The picture above is from Wednesday, December 21st, 2005. With the winter sun lower and to the southwest, I thought the back-lit take-off zone at Swami's was particularly beautiful. Watching the wave regularly jack up and over the reef is one of the more amazing sights on a large swell day. Posted by Picasa

Wednesday, February 22, 2006

Swami's, Big Wednesday - Dec. 21, 2005


The day after I took the picture below (at D Street), the bulk of northwest swell slammed into North San Diego county. Swami's picks up these winter NW swells exceptionally well, and the reef can hold wave sizes of triple-overhead plus... as the picture above can attest!

Friday, February 17, 2006

D Street in December


December was very good to surfers in North San Diego county. The above picture was taken on December 20, 2005 at D street in Encinitas. An alternate title for the picture I like is, "A Shoulder to Cry For". Posted by Picasa

Thursday, February 16, 2006

It's Baseball Season Again


... and our brief period of no youth sport practices and games has come to an end. Between the end of soccer (November or so) and the beginning of baseball / softball (February), Theresa and I enjoy a couple of months when we don't need to be somewhere just about every day of the work week plus Saturdays.

But baseball season is now back, and our rest is over! I am managing my son's AA team this year - the Ogden Raptors (that would be the real team web site, not our team web site).
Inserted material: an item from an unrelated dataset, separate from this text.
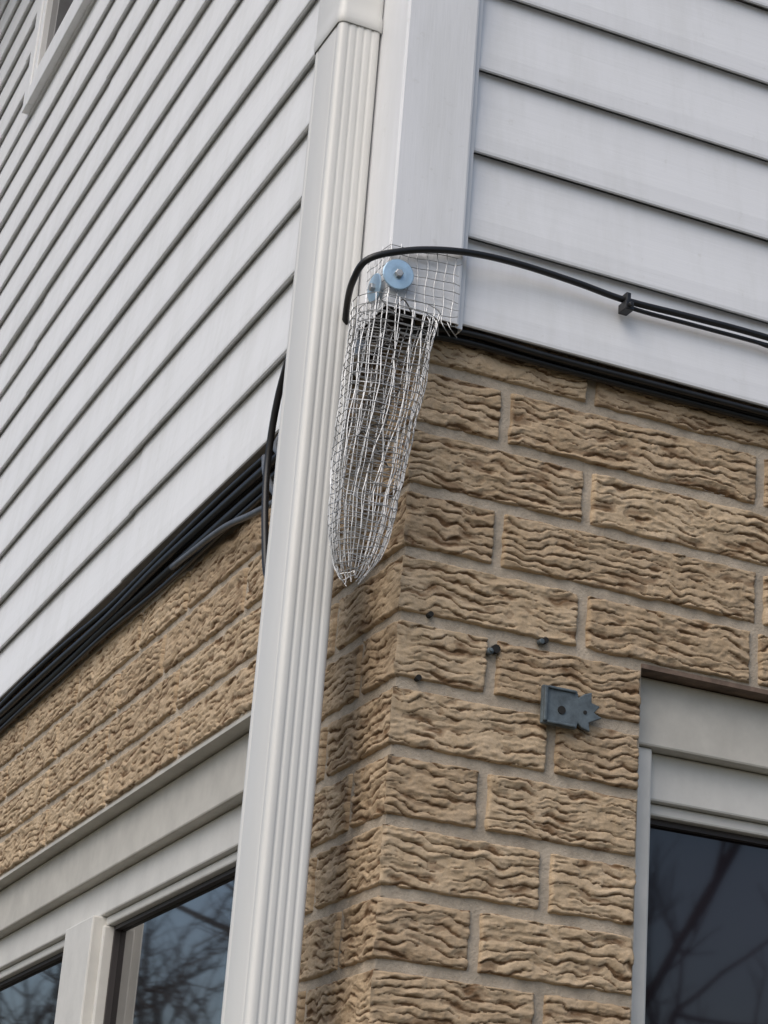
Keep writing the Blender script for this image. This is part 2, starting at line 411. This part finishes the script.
# ---------------------------------------------------------------- wire mesh guard
guard=empty('wire_mesh_guard')
keys=[ # z, xc, yc, half width, half depth
 (2.880,-.040,-.050,.058,.018),(2.850,-.046,-.050,.058,.024),(2.810,-.052,-.050,.057,.034),(2.76,-.058,-.052,.054,.040),(2.70,-.063,-.052,.052,.040),(2.63,-.068,-.050,.047,.038),(2.56,-.072,-.048,.043,.034),(2.50,-.076,-.046,.037,.030),(2.475,-.077,-.045,.030,.025),(2.455,-.078,-.045,.021,.017),(2.445,-.079,-.045,.012,.009)]
def sec(z):
    zs=[k[0] for k in keys][::-1]
    return [np.interp(z,zs,[k[i] for k in keys][::-1]) for i in range(1,5)]
def surf(z,a,seed,sc=1.0):
    xc,yc,w,d=sec(z)
    fade=min(1,max(0,(2.80-z)/.04))
    cr=((noise(a*1.3+seed*9,z*12+seed*5)-.5)*.013+(noise(a*3+seed*3,z*40)-.5)*.0045)*(.3+.7*fade)
    a2=a+(noise(seed*4+2.,z*10)-.5)*.35+(noise(a*1.1+seed,z*22)-.5)*.22
    ca,sa=math.cos(a2),math.sin(a2)
    x=xc+(w*sc+cr*.6)*math.copysign(abs(ca)**.9,ca); y=yc+(d*sc+cr)*math.copysign(abs(sa)**.9,sa)
    return Vector((x,y,z+(noise(a*1.5+seed,z*9)-.5)*.010))
mb=MB()
WRR=.00066
def layer(seed,sc,zt,zb,nA,cell,a0,a1,r=WRR):
    nz=int((zt-zb)/cell)
    G=[[surf(zt-(zt-zb)*i/nz,a0+(a1-a0)*k/nA,seed,sc) for k in range(nA+1)] for i in range(nz+1)]
    sub=2
    for i in range(nz+1):
        tube(mb,catmull([p+Vector((random.uniform(-1,1),random.uniform(-1,1),random.uniform(-1,1)))*.0006 for p in G[i]],sub),r,4)
    for k in range(nA+1):
        col=[G[i][k]+Vector((random.uniform(-1,1),random.uniform(-1,1),0))*.0005 for i in range(nz+1)]
        ext=col[-1]+(col[-1]-col[-2])*random.uniform(.1,.8)+Vector((random.uniform(-1,1),random.uniform(-1,1),0))*.002
        tube(mb,col+[ext],r,4)
layer(1,1.0,2.800,2.449,21,.0120,math.radians(0),math.radians(360))
layer(2,.82,2.790,2.468,13,.0125,math.radians(20),math.radians(330))
def flap_pt(s,z):
    wv=.004*noise(s*60+3,z*40)+.0016
    if s<0: return Vector((px0-wv-.001,pyf-s*.95,z))
    return Vector((px0+s,pyf-wv-.001,z+.06*s+.006*(noise(s*30,1.5)-.5)))
ss=[-.060,-.048,-.036,-.024,-.012,.0,.0125,.025,.0375,.05,.0625,.075,.0875]
for i in range(9):
    z=2.886-i*.0118
    pts=[flap_pt(s,z+.003*(noise(s*40,i*2.)-.5)) for s in ss]
    q=pts[-1]; pts.append(q+Vector((random.uniform(.003,.009),-random.uniform(.0,.005),random.uniform(-.004,.003))))
    tube(mb,pts,WRR,4)
for s in ss:
    top=2.889+random.uniform(-.002,.005)
    tube(mb,[flap_pt(s+.0014*math.sin(i*1.3+s*90),top-i*.0118) for i in range(9)],WRR,4)
for k in range(4):
    x=-.012+k*.009
    tube(mb,catmull([(x,-.052,2.80),(x+.004,-.055,2.79),(x+.010+random.uniform(-.004,.006),-.050,2.784+random.uniform(-.007,.005))],4),.0006,4)
mb.obj('hardware_cloth',M_galv,guard)
# washers
def washer(c,nrm,R,name):
    m=MB(); n=Vector(nrm).normalized(); a=n.orthogonal().normalized(); b=n.cross(a); c=Vector(c); K=32
    rings=[(R*.18,.000),(R*.18,.0012),(R*.5,.0016),(R*.95,.0012),(R,.0005),(R,-.0006)]
    V=[];F=[]
    for r,h in rings:
        for k in range(K):
            w=2*math.pi*k/K; V.append(c+(a*math.cos(w)+b*math.sin(w))*r+n*h)
    for i in range(len(rings)-1):
        for k in range(K): F.append((i*K+k,i*K+(k+1)%K,(i+1)*K+(k+1)%K,(i+1)*K+k))
    m.add(V,F)
    V=[];
    for h,rr in ((.001,.0056),(.0055,.0056),(.0066,.0044)):
        for k in range(6):
            w=math.pi*k/3+.3; V.append(c+(a*math.cos(w)+b*math.sin(w))*rr+n*h)
    F=[(i*6+k,i*6+(k+1)%6,i*6+6+(k+1)%6,i*6+6+k) for i in range(2) for k in range(6)]+[tuple(range(12,18))]
    m2=MB(); m2.add(V,F); m2.obj(name+'_bolt',M_galv,guard)
    return m.obj(name,M_zinc,guard)
washer((-.056,pyf-.010,2.846),(-.10,-1,-.08),.0200,'fender_washer')
washer((px0-.008,-.024,2.836),(-1,-.05,-.05),.0185,'side_washer')
m=MB()
for k in range(12):
    z=2.80-.02*k*.9; xc,yc,w,d=sec(z)
    a=random.uniform(0,6.28); pts=[(xc+.5*w*math.cos(a+t*.8)*random.uniform(.3,1),yc+.5*d*math.sin(a+t*.8),z+random.uniform(-.02,.02)) for t in range(5)]
    tube(m,catmull(pts,4),.0010,5)
m.obj('nest_debris',M_foam,guard)
# ---------------------------------------------------------------- bracket and anchors
br=empty('wall_bracket')
def poly_extrude(mb,pts,y0,y1):
    n=len(pts); V=[(x,y0,z) for x,z in pts]+[(x,y1,z) for x,z in pts]
    F=[tuple(range(n)),tuple(range(2*n-1,n-1,-1))]+[(i,(i+1)%n+0,(i+1)%n+n,i+n)[::-1] for i in range(n)]
    mb.add(V,F)
mb=MB()
poly_extrude(mb,[(.191,2.330),(.238,2.330),(.240,2.338),(.246,2.333),(.257,2.330),(.255,2.341),(.273,2.350),(.262,2.355),(.270,2.364),(.258,2.367),(.258,2.380),(.248,2.376),(.240,2.370),(.238,2.378),(.191,2.378)],-.011,-.005)
mb.obj('plate',M_brk,br,bevel=.0012)
mb=MB(); mb.box(.1915,.196,-.016,-.0115,2.332,2.376); mb.box(.1965,.2355,-.015,-.0115,2.3305,2.334); mb.box(.1965,.2355,-.014,-.0115,2.374,2.3775)
mb.box(.204,.230,-.0050,.004,2.340,2.37)
mb.obj('cup_flanges',M_brk,br,bevel=.0015)
mb=MB(); tube(mb,[(.217,-.0108,2.350),(.217,-.0122,2.350)],.0052,14); tube(mb,[(.249,-.0108,2.353),(.249,-.0120,2.353)],.0025,10); mb.obj('bolt_hole',M_dark,br)
mb=MB()
for x,z,r in ((.130,2.413,.0055),(.196,2.437,.0040),(.041,2.439,.0036),(.031,2.358,.0036)):
    tube(mb,[(x,-.0030,z),(x,.006,z)],r,12)
mb.obj('masonry_anchor_holes',M_dark,house)
mb=MB(); tube(mb,[(.121,-.006,2.408),(.121,.004,2.408)],.0044,8); tube(mb,[(.121,-.009,2.408),(.121,-.006,2.408)],.0026,8)
tube(mb,[(.190,-.005,2.434),(.190,.004,2.434)],.0038,8); mb.obj('masonry_anchor',M_brk,bevel=.001)
# ---------------------------------------------------------------- bare trees (seen in the window reflections)
def tree(x,y,h,seed,name):
    R=random.Random(seed); m=MB()
    def br_(p,d,L,r,dep):
        n=4; pts=[p]; q=p.copy(); dd=d.copy()
        for i in range(n):
            dd=(dd+Vector((R.uniform(-1,1),R.uniform(-1,1),R.uniform(-.6,.9)))*.16).normalized(); q=q+dd*(L/n); pts.append(q.copy())
        tube(m,pts,r,5 if dep>3 else 3,r*.55,False)
        if dep==0: return
        for k in range(R.choice((3,4)) if dep>1 else 4):
            i=R.choice((2,3,4)); a=Vector((R.uniform(-1,1),R.uniform(-1,1),R.uniform(-.3,.8))).normalized()
            br_(pts[i],(dd*.75+a*.8).normalized(),L*R.uniform(.55,.75),r*.5*(1.1 if i<3 else 1),dep-1)
    br_(Vector((x,y,-.05)),Vector((0,0,1)),h*.34,h*.018,5)
    m.obj(name,M_bark)
tree(7,-12,9,1,'bare_tree'); tree(11,-14,10,2,'bare_tree'); tree(4,-13,8,3,'bare_tree'); tree(-4.5,14.5,9,4,'bare_tree'); tree(-8,19,11,6,'bare_tree'); tree(-3,19,10,8,'bare_tree')
# ---------------------------------------------------------------- light
sd=Vector((-.62,-.45,.80)).normalized()
w=bpy.data.worlds.new('World'); S.world=w; w.use_nodes=True; nt=w.node_tree
sky=nt.nodes.new('ShaderNodeTexSky'); sky.sky_type='NISHITA'; sky.sun_disc=False
sky.sun_elevation=math.asin(sd.z); sky.sun_rotation=math.atan2(sd.x,sd.y)%(2*math.pi); sky.dust_density=3.0; sky.air_density=1.0; sky.ozone_density=.8
nt.links.new(sky.outputs[0],nt.nodes['Background'].inputs[0]); nt.nodes['Background'].inputs[1].default_value=.15
L=bpy.data.lights.new('sun','SUN'); L.energy=1.4; L.angle=math.radians(55); L.color=(1,.98,.95)
lo=bpy.data.objects.new('sun',L); S.collection.objects.link(lo); lo.rotation_euler=sd.to_track_quat('Z','Y').to_euler()
# ---------------------------------------------------------------- camera
ya,pi,ro=[math.radians(v) for v in (67.82,21.64,4.41)]
f=Vector((math.cos(pi)*math.cos(ya),math.cos(pi)*math.sin(ya),math.sin(pi))); rt=Vector((math.sin(ya),-math.cos(ya),0)); up=rt.cross(f)
r=rt*math.cos(ro)+up*math.sin(ro); u=-rt*math.sin(ro)+up*math.cos(ro)
cam=bpy.data.cameras.new('camera'); co=bpy.data.objects.new('camera',cam); S.collection.objects.link(co)
Mx=Matrix((( r.x,u.x,-f.x,-.934),(r.y,u.y,-f.y,-2.221),(r.z,u.z,-f.z,1.604),(0,0,0,1))); co.matrix_world=Mx
cam.sensor_fit='VERTICAL'; cam.sensor_height=24; cam.lens=2143/1024*24; cam.clip_end=600; cam.clip_start=.05
S.camera=co
S.view_settings.view_transform='Standard'; S.view_settings.look='None'; S.view_settings.exposure=0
Being a manager is a bit of a handful, especially when about half of my team has never played ball before. Ay carumba!

Still, it is my sincere hope that rushing around and keeping up with the kids helps to keep us young. If you have found this to be untrue, please keep it to yourself as it's what I'm going with for the time being.
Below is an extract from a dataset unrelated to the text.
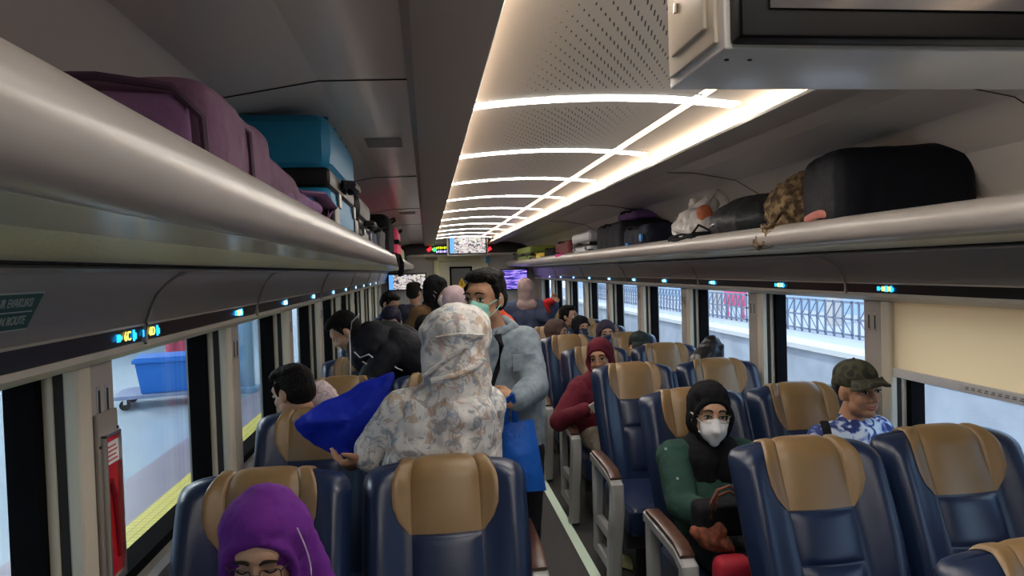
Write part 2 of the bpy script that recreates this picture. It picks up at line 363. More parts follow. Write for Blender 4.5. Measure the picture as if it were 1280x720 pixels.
# luggage racks, upper panels and indicator strips
for sg, sd_ in ((-1, 'left'), (1, 'right')):
    t = empty('luggage_rack', (X(sg, 1.2), 5.5, 1.76), 0, 'long beige overhead luggage rack along the %s side' % ('platform' if sg < 0 else 'track'), 'luggage rack')
    def sub(name, prof, m):
        o = extr(name, prof, m, sg); o.data.transform(Matrix.Translation(-t.location)); o.parent = t; return o
    ap = []
    for k in range(13):
        a = -PI*.62+PI*1.2*k/12; ap.append((.905-.048*math.cos(a), 1.790+.047*math.sin(a)))
    sub('rack_nose', [(.96, 1.746), (.93, 1.744)]+ap+[(.95, 1.80), (.96, 1.775)], LIPM)
    sub('smooth_glass', [(.912, 1.743), (1.03, 1.738), (1.03, 1.746), (.912, 1.749)], SMOOTHG)
    sub('textured_glass', [(1.03, 1.738), (1.30, 1.720), (1.30, 1.728), (1.03, 1.746)], FROST)
    sub('rack_shelf', [(.95, 1.752), (1.45, 1.742), (1.45, 1.768), (.95, 1.774)], LIPM)
    sub('rack_groove', [(1.298, 1.716), (1.318, 1.712), (1.318, 1.735), (1.298, 1.735)], DARKGR)
    sub('rack_trim', [(1.30, 1.708), (1.318, 1.700), (1.335, 1.706), (1.34, 1.74), (1.318, 1.735), (1.31, 1.714)], TRIMM)
    # curved panel between rack and strip
    S(extr('trim_%d' % (7 if sg < 0 else 8), [(1.322, 1.704), (1.332, 1.66), (1.350, 1.61), (1.366, 1.566), (1.46, 1.566), (1.46, 1.73), (1.33, 1.73)], PANELD, sg))
    st = extr('indicator_strip', [(1.366, 1.566), (1.374, 1.522), (1.44, 1.522), (1.44, 1.566)], BLACKS, sg)
    tag(st, 'long black seat indicator strip above the windows on the %s side' % ('platform' if sg < 0 else 'track'), 'indicator strip')
    S(extr('trim_%d' % (9 if sg < 0 else 10), [(1.362, 1.570), (1.366, 1.564), (1.378, 1.566), (1.378, 1.573)], CREAMW, sg))
    S(extr('trim_%d' % (11 if sg < 0 else 12), [(1.368, 1.523), (1.372, 1.508), (1.39, 1.498), (1.42, 1.485), (1.49, 1.485), (1.49, 1.523)], CREAMW, sg))
    # seams in the curved panel and the strip
    seams = [1.93, 3.15, 5.0, 6.9, 8.8, 10.7] if sg < 0 else [1.35, 3.15, 5.0, 6.9, 8.8, 10.7]
    for k, y in enumerate(seams):
        pts = [Vector((X(sg, 1.365+.0), y, 1.515)), Vector((X(sg, 1.360), y, 1.57)), Vector((X(sg, 1.346), y, 1.61)), Vector((X(sg, 1.336), y+.01, 1.64)), Vector((X(sg, 1.329), y+.05, 1.665)), Vector((X(sg, 1.322), y+.13, 1.69)), Vector((X(sg, 1.318), y+.22, 1.702))]
        S(MB().tube(pts, .004, 6).build('trim_%d' % (20+k+(0 if sg < 0 else 10)), DARKGR if k % 1 else PANELD))
        S(box('trim_%d' % (40+k+(0 if sg < 0 else 10)), (min(X(sg, 1.361), X(sg, 1.376)), y-.006, 1.520), (max(X(sg, 1.361), X(sg, 1.376)), y+.006, 1.568), TRIMM))
    # ceiling beam (bulkhead), sloping ceiling over the rack, ledge and cove
    S(extr('trim_%d' % (60 if sg < 0 else 61), [(.472, 2.166), (.476, 2.160), (.60, 2.158), (.645, 2.164), (.665, 2.19), (.665, 2.36), (.60, 2.36), (.60, 2.172), (.472, 2.170)], CEILD, sg))
    S(extr('trim_%d' % (62 if sg < 0 else 63), [(.512, 2.204), (.55, 2.206), (.59, 2.20), (.597, 2.175), (.60, 2.175), (.60, 2.36), (.59, 2.36), (.58, 2.22), (.512, 2.214)], CREAMW, sg))
    cl = extr('cove_light', [(.505, 2.174), (.53, 2.174), (.53, 2.190), (.505, 2.186)], WARMLED, sg, y0=-1.2, y1=12.4)
    tag(cl, 'warm linear cove light hidden behind the %s beam edge of the ceiling' % ('platform side' if sg < 0 else 'track side'), 'cove light')
    prof = [(.66, 2.205), (.9, 2.20), (1.15, 2.155), (1.33, 2.05), (1.43, 1.90), (1.452, 1.78)]
    for a, b in zip(prof, prof[1:]):
        S(extr('ceiling', [a, b, (b[0]+.02, b[1]+.02), (a[0]+.02, a[1]+.02)], CEILG, sg))
    for k, y in enumerate((1.93, 3.86, 5.8, 7.7)):
        pts = [Vector((X(sg, u), y, z-.0015)) for u, z in prof]
        S(MB().tube(pts, .0022, 5).build('trim_%d' % (70+k+(0 if sg < 0 else 10)), DARKGR))
S(box('ceiling', (CX-1.64, YF-.1, 2.36), (CX+1.64, YE+.1, 2.42), CEILD))
# ceiling centre panels and cross lights
def arcz(u): return 2.205+.033*(1-(u/.5)**2)
LP = 1.005; L0 = 2.28
k = -3
placen = ['first', 'second', 'third', 'fourth', 'fifth', 'sixth', 'seventh', 'eighth', 'ninth', 'tenth', 'eleventh', 'twelfth', 'thirteenth', 'fourteenth']
while L0+LP*k < 12.3:
    yc = L0+LP*k
    n = 30
    us = [-.515+1.03*i/n for i in range(n+1)]
    hw = (LP-.075)/2; ym = yc-LP/2
    if ym > YF+.3:
        base = 2.205
        def strip_(name, ua, m, hw_, y_, par=None, dz=0, th=.02):
            t_ = [Vector((u, -hw_, arcz(u)-base+dz)) for u in ua]+[Vector((u, -hw_, arcz(u)-base+dz+th)) for u in ua[::-1]]
            o_ = loft(name, [t_, [Vector((p.x, hw_, p.z)) for p in t_]], m, par); 
            if par is None: o_.location = (CX, y_, base)
            return o_
        pn = empty('ceiling_panel', (CX, ym, base), 0, 'perforated cream ceiling panel arched between two cross lights, %s along the aisle' % placen[k+3], 'ceiling panel', 'perforated ceiling panels')
        strip_('perforated_sheet', [u for u in us if u < .262]+[.262], PERF, hw, ym, pn)
        strip_('outer_sheet', [.298]+[u for u in us if u > .30], mat('cream ceiling sheet', (.80, .75, .68), .3) if 'cream ceiling sheet' not in bpy.data.materials else bpy.data.materials['cream ceiling sheet'], hw, ym, pn)
        tr_ = loft('light_trough', [[Vector((u, q*hw, arcz(.28)-base+z)) for u, z in ((.258, .004), (.268, .024), (.292, .024), (.302, .004), (.302, .03), (.258, .03))] for q in (-1, 1)], CREAMW, pn)  # recess added to hold the imitated reflection
        loft('warm_diffuser', [[Vector((u, q*hw, arcz(.28)-base+z)) for u, z in ((.266, .016), (.294, .014), (.294, .022), (.266, .022))] for q in (-1, 1)], WARMREFL, tr_)  # glowing strip imitates the cove light's reflection in the ceiling, not a lamp
        cl = strip_('cross_light', [-.515]+[-.5+.93*i/28 for i in range(29)], WHITELED, .034, yc, None, -.002, .012)
        tag(cl, 'thin white light strip arching across the ceiling, %s along the aisle' % placen[k+3], 'ceiling light', 'cross lights of the ceiling')
        jn = strip_('trim_%d' % (100+k), [.43, .47, .515], CREAMW, .037, yc, None, .0, .012); S(jn)
    k += 1
# ceiling grilles on the left slope
for y in (2.85, 6.2):
    g = MB(); 
    for q in range(14): g.box((-.07, -.10+q*.014, -.003), (.07, -.094+q*.014, .001))
    o = g.build('air_grille', PANELD); o.location = (-.15, y, 2.2); tag(o, 'small slotted air grille in the grey ceiling above the platform side rack, %s one' % ('nearer' if y < 5 else 'farther'), 'grille')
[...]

My oldest (and only) daughter is playing softball again this year, and thankfully my youngest son is too young to play any sports yet. So, we have softball practices on Monday and Wednesday. Then there are the baseball practices on Tuesday and Thursday. Games will be held on Saturdays and at least one game during the week. Oh yeah!

In all seriousness, I really do believe it keeps us (my wife and I) active. We meet lots of new people, and get to know better those we already know. I love working with the kids, almost all of whom are out there just having a good time playing a team sport. And with the cutbacks in physical education I've seen at our elementary school just over the past 5 years, it is a good way to get the kids outside and off their butts.
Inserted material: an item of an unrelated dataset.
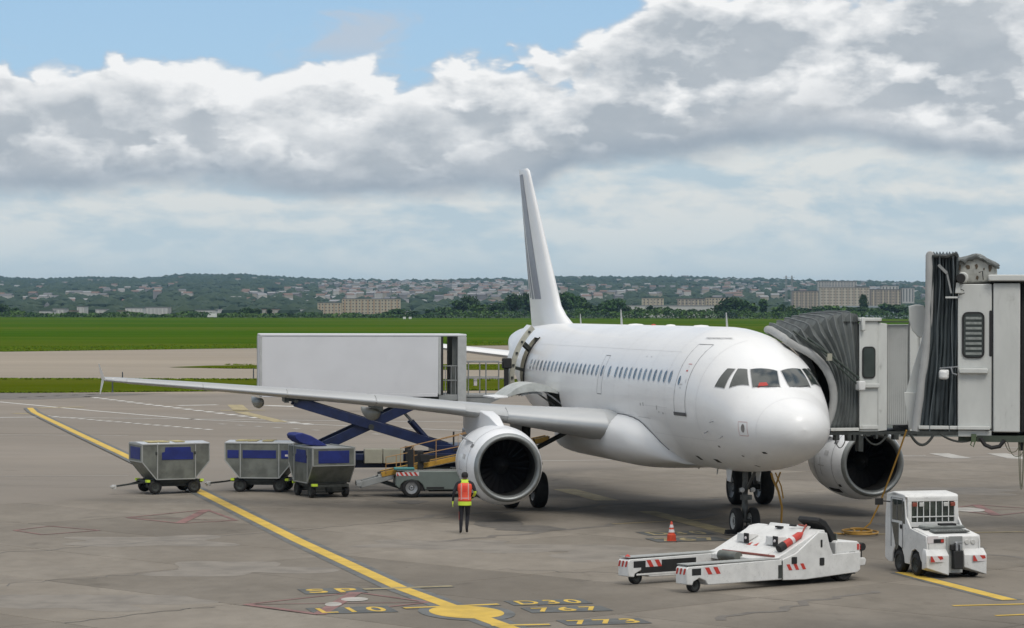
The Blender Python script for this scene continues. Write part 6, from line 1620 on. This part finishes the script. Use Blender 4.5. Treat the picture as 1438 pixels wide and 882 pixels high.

"Take me out to the ball game.
Take me out with the crowd.
Buy me some peanuts..."

Well, I gotta get ready for practice now! :>

Friday, February 03, 2006

How to Salvage a Subversion Screw-Up

Yesterday, one of the developers at work attempted to add approximately 14,000 files to one of our subversion (aka svn) source control repositories. The svn server itself resides on a linux box, but the interface the developer used was TortoiseSVN, a Windows explorer based interface that is pretty slick.

Anyhow, the attempted addition of 14K files caused TortoiseSVN to choke. Futhermore, actually checking out the repository with all of these files added takes almost an eternity in developer time, and also causes TortoiseSVN to choke.

So, I knew what I had to do - remove the files added in the offending transaction. Now, how do I do that?

After a bit of googling about and reading through the administration chapters of the svn book, I realized that I would have to dump the repository (minus the offending transaction), and then rebuild a new one.

Looking over Trac (our project management app that integrates nicely with svn and provides bug/ticket tracking etc.), I found that revision 688 was the culprint. Thus, after a bit of trial and error, I finally zeroed in on the following comman (executed from the bash shell on the linux box) to dump the repository as desired:

svnadmin dump [repository path] --deltas --revision 1:687 | gzip > ~/dumpfile.gz

Next, I renamed the old repository directory to [repository path].old, and created a new repository to fill back up.

Finally, the step I was waiting for - loading the new repository up with the good transactions:

gunzip -c ~/dumpfile.gz | svnadmin load [repository path]

After a few minutes of churning away, svn finally notified me that revision 687 was committed, and I am now ready to go! Woo-hoo!